Zion is a national park in western Utah. Jennifer and I visited the US in December 2021, mainly to join a photography group to capture parts of Death Valley and surrounding area in California, but to get rid of some of our jetlag we spent two days on our own in Zion first.
Zion was formed between 100 and 250 million years ago, when it was closer to the equator and closer to sea level. Water from a higher plateau to the east carried sediments of mainly sandstone but also other minerals to the lower plateau near sea level, where it formed sedimentary rocks, dominated by Navajo Sandstone.
Zion is located at the edge of the Colorado Plateau, which covers parts of Utah, Northern Arizona, and bits of Colorado and New Mexico and which I have documented extensively in my book of the Colorado Plateau (2008).
Over time ancient seabeds turned into limestone and desert sand turned into sandstone. Iron oxide gives the sandstone its reddish colour and later periods of rain dissolved some of the iron oxide, which has stroked the captstones on top of the mountains a deep blood-red colour at certain places. See my photo of the Altar of Sacrifice at the Temple of the Virgins as an example, when it is hit by the first morning sunrays.
Over time this whole plateau has uplifted from near sea level so now the peaks rise as high as 10,000 feet (3,000 metres) above sea level. Rivers cut into these sedimentary cliffs and eroded them causing some large and some narrow and deep canyons. Grand Canyon is probably the most famous of them. At Zion the Virgin River has in a similar way created a canyon with steep sides rising 4,000 feet from the bottom of the canyon valley. But the formation of the canyon is geologically speaking much more recent than the formation of the mountains themselves.
Jen and I stayed two days at a Zion Lodge in the canyon, the only hotel inside Zion National Park itself. The name Zion comes from a Mormon pioneer, Isaac Behunin who settled in the Zion Canyon in 1863 near the lodge, where we stayed. For Mormon pioneers, Zion meant the Kingdom of Heaven or a sanctuary or a happy, peaceful place. Zion is of course one of two hills in the ancient Jerusalem, where king David established his royal capital.
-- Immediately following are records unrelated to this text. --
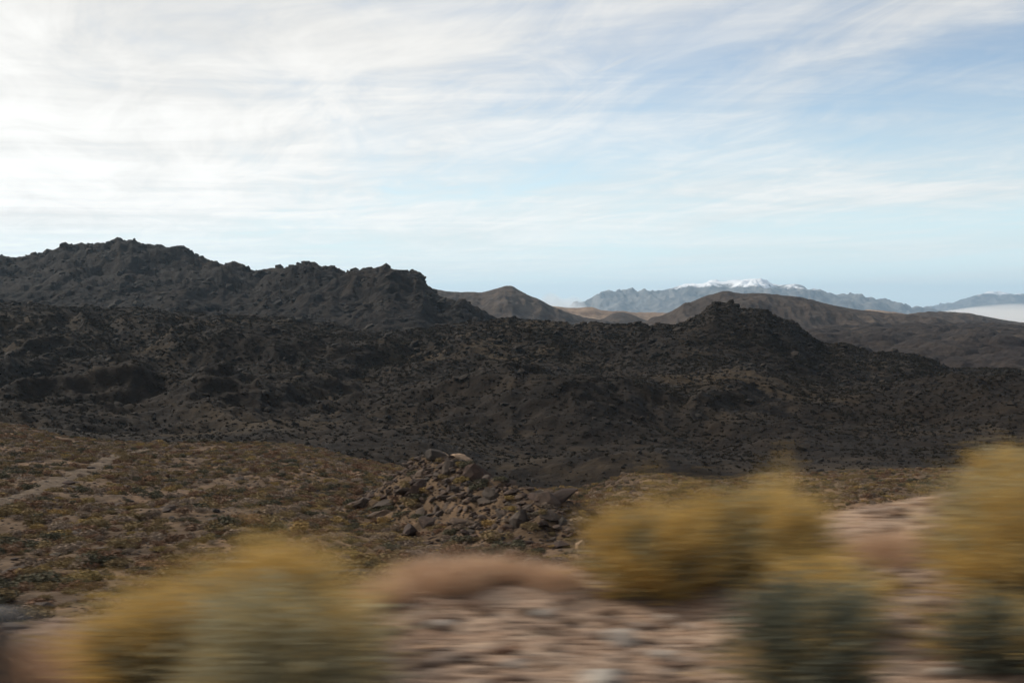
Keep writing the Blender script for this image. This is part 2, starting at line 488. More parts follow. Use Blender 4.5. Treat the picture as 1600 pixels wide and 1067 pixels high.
# rolling ground between the butte and the brown hills
px = np.arange(880, 1960, 2.0)
Y = np.concatenate([np.linspace(1150, 3000, 300), np.linspace(3020, 3900, 20)])
row = smooth_interp(px, [880, 1050, 1200, 1330, 1400, 1500, 1600, 1700, 1960], [512, 512, 514, 505, 503, 502, 506, 512, 520])
X = np.stack([np.full_like(px, v) for v in (1150, 1500, 2000, 2800, 3900)])
V = np.stack([z_of(600, 1150) + 0 * px, z_of(548, 1500) + 0 * px, z_of(526, 2000) + 0 * px, z_of(row, 2800), np.full_like(px, -190)])
Tm = Terrain(px, Y, pchip(X, V, Y[:, None]))
Yg = np.broadcast_to(Y[:, None], Tm.Z.shape)
Tm.Z = Tm.Z + ridged(Tm.X / 260, Yg / 260, 5, 101, 0.55) * 15 + lumps(Tm.X / 40, Yg / 40, 5) * 8 + lumps(Tm.X / 17, Yg / 17, 6) * 3 - 9 - 12 * np.clip((Yg - 1900) / 900, 0, 1)
M['middle'] = terrain_mat('purple_brown_rubble', (0.022, 0.017, 0.0155), (0.040, 0.031, 0.026), (0.078, 0.06, 0.045), (300, 60, 12), (0.52, 0.66), 0.8, 6.0)
tag(Tm.build('rolling_rubble_ground', M['middle']), 'purple-brown rolling ground between the butte and the far hills', kind='structure')

hill('back_left_hill', M['brown'], 'low brown hill just showing over the ridge at the far left',
     {-260: 400, -100: 394, -20: 399, 5: 402, 20: 405, 40: 403, 60: 400, 80: 399, 110: 401, 160: 410, 240: 430}, 4300, 3000, 5200, 2.0, 90, -120, -180, 9, 111)
RIDGE = {-260: 408, -140: 402, -50: 404, 0: 409, 25: 411, 50: 409, 68: 406, 85: 399, 100: 394, 120: 390, 150: 391, 165: 390, 180: 387, 188: 383, 205: 384, 220: 389, 240: 391, 270: 394, 285: 399, 310: 408, 340: 416, 365: 423, 380: 426, 395: 429, 412: 425, 430: 426, 450: 424, 462: 421, 475: 419, 492: 421, 510: 425, 520: 425, 532: 431, 545: 430, 562: 431, 575: 429, 600: 430, 615: 434, 630: 438, 640: 438, 650: 436, 660: 440, 668: 452, 680: 463, 700: 475, 730: 490, 780: 505, 850: 525, 920: 545}
TR = hill('dark_ridge', M['ridge'], 'long dark craggy ridge filling the left half of the skyline', RIDGE,
     {-260: 2200, 0: 2250, 200: 2350, 400: 2150, 650: 1900, 920: 1800}, 1050, 3000, 1.4, 330, -60, -120, 9, 121, lump=[(55, 9), (22, 7), (10, 3.5)], power=0.40, gully=20, gsize=(150, 520))

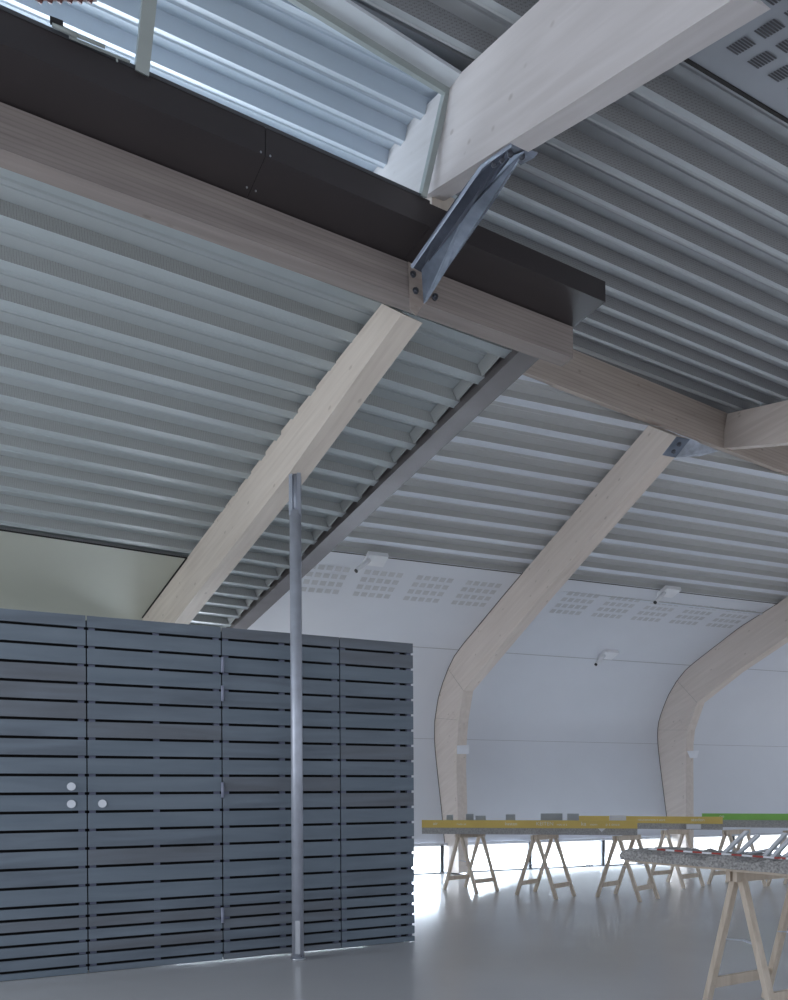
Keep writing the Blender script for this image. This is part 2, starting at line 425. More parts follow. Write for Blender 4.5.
# ------------------------------------------------------------------ left roof: rafter, deck, eave panel, end channel
COLB = FLOOR.hit(298, 959.5)
A1 = Plane((0,0,zp0-.004), UP).hit(400.6, 316.5)
B1_ = None
cd = COLB.y
Bm = at(287.6, 475.4, cd-.02)
r1d = V((Bm.x-A1.x, Bm.y-A1.y, 0)).normalized()
V1 = vplane(A1, r1d)
lt = [V1.hit(*p) for p in ((382,303.5),(280,432.3),(187.3,557.7),(141.6,620),(128,638))]
lb = [V1.hit(*p) for p in ((162,640),(178.4,617.4),(287.6,475.4),(402,313.7))]
rt = Plane((0,0,lb[-1].z), UP).hit(423.8, 322)
r1w = V((rt.x-lb[-1].x, rt.y-lb[-1].y, 0)); 
r1n = V((-r1d.y, r1d.x, 0)); r1n = r1n if r1n.dot(r1w) > 0 else -r1n
R1T = r1w.dot(r1n)
rafter1 = glulam('glulam_rafter', 'pale tapering timber rafter of the left roof, propped by the steel column', 'wooden beam', lt+lb, r1n*R1T, lt[2]-lt[0], (.66,.585,.515), (.76,.685,.61))
zE = lt[2].z
EL = Plane((0,0,zE), UP).hit(0, 529.5)
LLP = plane3(lt[0], lt[2], EL)
rib_l = (lt[2]-EL).normalized()
p_l = per(LLP, rib_l, (0,199), (0,515), 11)
e2l = LLP.n.cross(rib_l).normalized()
if e2l.y < 0: e2l = -e2l
fa, fb = LLP.hit(480,382.8), LLP.hit(229,628)
fd = (fb-fa).normalized(); fside = fd.cross(UP); fside = fside if fside.x > 0 else -fside
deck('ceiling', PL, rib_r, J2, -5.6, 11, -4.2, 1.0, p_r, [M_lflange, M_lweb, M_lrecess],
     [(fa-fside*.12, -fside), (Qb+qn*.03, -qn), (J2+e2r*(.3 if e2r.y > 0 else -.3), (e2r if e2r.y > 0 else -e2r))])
deck('ceiling', LLP, rib_l, LLP.hit(0,199)+e2l*p_l*.28, -4, 12, -2, 16*p_l, p_l, [M_kflange, M_kweb, M_krecess],
     [(lt[2]+e2l*.35, e2l), (A1+r1n*.03, r1n), (V((pe.x,pe.y,0))+kn*.02, -kn)])
deck('ceiling', LLP, rib_l, LLP.hit(0,199)+e2l*p_l*.28, -4, 12, -2, 24*p_l, p_l, [M_kflange, M_kweb, M_krecess],
     [(lt[2]+e2l*2.6, e2l), (fa, fside), (A1+r1n*.03, -r1n), (V((pe.x,pe.y,0))+kn*.02, -kn)])
# eave lining
prof = [lt[2]-UP*.004, V1.hit(166,586.5), V1.hit(150,608), V1.hit(143,617.5)]
d0 = (prof[-1]-prof[-2]); 
prof += [prof[-1]+r1d*.22-UP*.14, prof[-1]+r1d*.34-UP*.42, prof[-1]+r1d*.36-UP*.9, prof[-1]+r1d*.30-UP*2.0]
prof[-1].z = .0
bm = B(); rows = [(bm.verts.new(p), bm.verts.new(p-rib_l*7)) for p in prof]
for a, b in zip(rows, rows[1:]): bm.faces.new((a[0],a[1],b[1],b[0]))
struct('wall_left', bm, M_cream, smooth=True)
bm = B(); bar(bm, lt[2]-UP*.006-e2l*.004, lt[2]-rib_l*7-UP*.004-e2l*.003, .008, .012)
for a, b in zip(prof[:4], prof[1:4]): bar(bm, a-r1n*.008, b-r1n*.008, .012, .016)
struct('trim_5', bm, M_darkline)
# end channel of the left roof
ends = (V((pe.x,pe.y,0))+kn*(PURL_TH))
def on_line(px): return LLP.hit(*px)
f0 = fa + fd*((ends-V((fa.x,fa.y,0))).dot(kn)/fd.dot(kn)) ; f1 = fb + fd*1.2
mid0 = vplane(fa, fd).hit(489,386); drop = max(.03, fa.z - vplane(fa, fd).hit(488,384.5).z)
VFc = vplane(fa, fd)
m_a = VFc.hit(424,452); m_d = LLP.hit(418,447.5)
DROP = .045
gl0, gl1 = f0-UP*0, f1
def low(p): return V((p.x,p.y,p.z-DROP))
rgt = Plane((0,0,(low(fa)).z), UP).hit(455, 440)
CHW = .0
# width from the right edge in the photograph, measured on the sloping soffit plane
SOF = Plane(low(fa), LLP.n)
wd = [((SOF.hit(*p)-low(fa)).dot(fside)) for p in ((454.8,440),(409.4,480),(301.3,578.3))]
CHW = sum(wd)/3
ch = thing('roof_edge_channel', 'grey metal channel trimming the cut end of the left roof', 'metal trim', (fa+fb)/2)
bm = B(); prism(bm, [low(f0), f0+UP*.16, f0+UP*.16+fside*.004, low(f0)+fside*.004], f1-f0); obj('side_flange', bm, M_fascia, ch)
bm = B(); prism(bm, [low(f0)+fside*.004, low(f0)+fside*CHW, low(f0)+fside*CHW+UP*.004, low(f0)+fside*.004+UP*.004], f1-f0); obj('soffit_plate', bm, M_fascia, ch)
bm = B(); prism(bm, [low(f0)+fside*CHW, low(f0)+fside*CHW+UP*.30, low(f0)+fside*(CHW-.004)+UP*.30, low(f0)+fside*(CHW-.004)], f1-f0); obj('upstand', bm, M_fascia, ch)
# rib end closures seen above the channel
bm = B(); e1l = rib_l
for k in range(-1, 24):
    q = LLP.hit(0,199)+e2l*p_l*.28 + e2l*p_l*(k+.31)
    t = ((fa-q).dot(fside))/e1l.dot(fside); q = q+e1l*t - e1l*.05
    if (q-V((pe.x,pe.y,q.z))).dot(kn) < .1 or (q-lt[2]).dot(e2l) > 2.5: continue
    prism(bm, [q, q+e2l*p_l*.69, q+e2l*p_l*.69+LLP.n*.25*p_l+e1l*-.03, q+LLP.n*.27*p_l-e1l*.03], e1l*.012)
obj('rib_closure', bm, M_recess, ch)
# ------------------------------------------------------------------ clerestory glazing
g_up = V((.67,-1,2.15)).normalized()
G0, G1 = VK.hit(-120, -43), K1.copy()
G1 = V((ke.x,ke.y,zk1)) + kd*((K1-V((ke.x,ke.y,0))).dot(kd))
G0 = G1 - kd*3.4
def to_roof(p, d):   # along d up to the front roof plane
    return p + d*((PF.p-p).dot(PF.n)/d.dot(PF.n))
H0, H1 = to_roof(G0, g_up), to_roof(G1, g_up)
gnrm = kd.cross(g_up).normalized()
win = bpy.data.objects.new('window_1', None); link(win); win.location = G1; win['kind'] = 'structure'
bm = B(); quad(bm, [G0+gnrm*.0, G1, H1, H0]); obj('glass_pane', bm, M_glass, win)
GP = Plane(G1, gnrm)
def mullion(px_b, px_t, wd, dp):
    b = GP.hit(*px_b); t = GP.hit(*px_t); t = b+(t-b)*1.0
    bm = B(); bar(bm, b, t, wd, dp, up=gnrm); return obj('mullion', bm, M_alu, win)
mullion((141.3,74.5),(150.5,-14), .054, .05); 
mullion((422.5,197),(448.5,83), .030, .04)
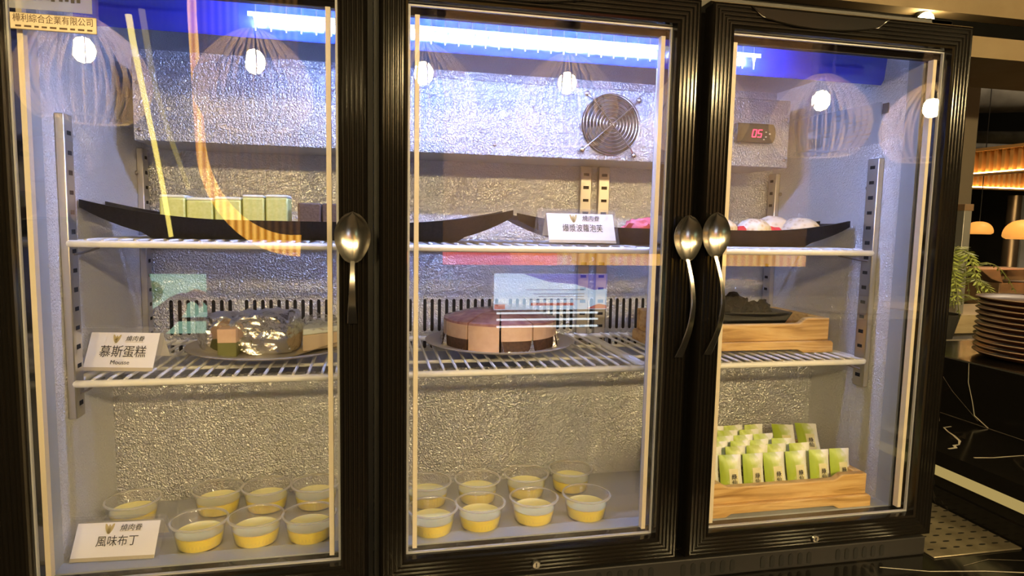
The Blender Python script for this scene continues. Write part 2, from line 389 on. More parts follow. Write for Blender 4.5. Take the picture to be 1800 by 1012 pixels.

And it was for us as well a very peaceful place. We went for short hikes with Jennifer scouting photo opportunities with her iPhone and I following up with my camera, lenses and tripod (which Jen helped me carrying). We found a nice waterfall to act as foreground for the Three Patriarchs (see photo below).
The most interesting part of our visit was probably the hike along the upper narrow parts of Virgin River. We came to a stop, when the canyon became so narrow that any further walk would have needed us to get wet by walking in the river itself. And in December that didn’t seem so attractive!
At the upper parts of the canyon are “the Altar and the Pulpit”, two rock or mountain formations that resemble an altar and a pulpit standing between the two canyon walls, one sunlit and the other in shade. To better see the rocks, I have a close up below to the left.
There were lots of deer in the park and had I been more alert, I would have been able to catch several images. But every time they appeared I had just set up the camera on the tripod to capture the landscape and before I had dismounted the camera and changed to a tele lens they decided to walk away. They were too blasé to bother to wait for just another photographer. But I got one although a branch was coming between me and the deer. I think Jennifer may have got some better photos on her iPhone.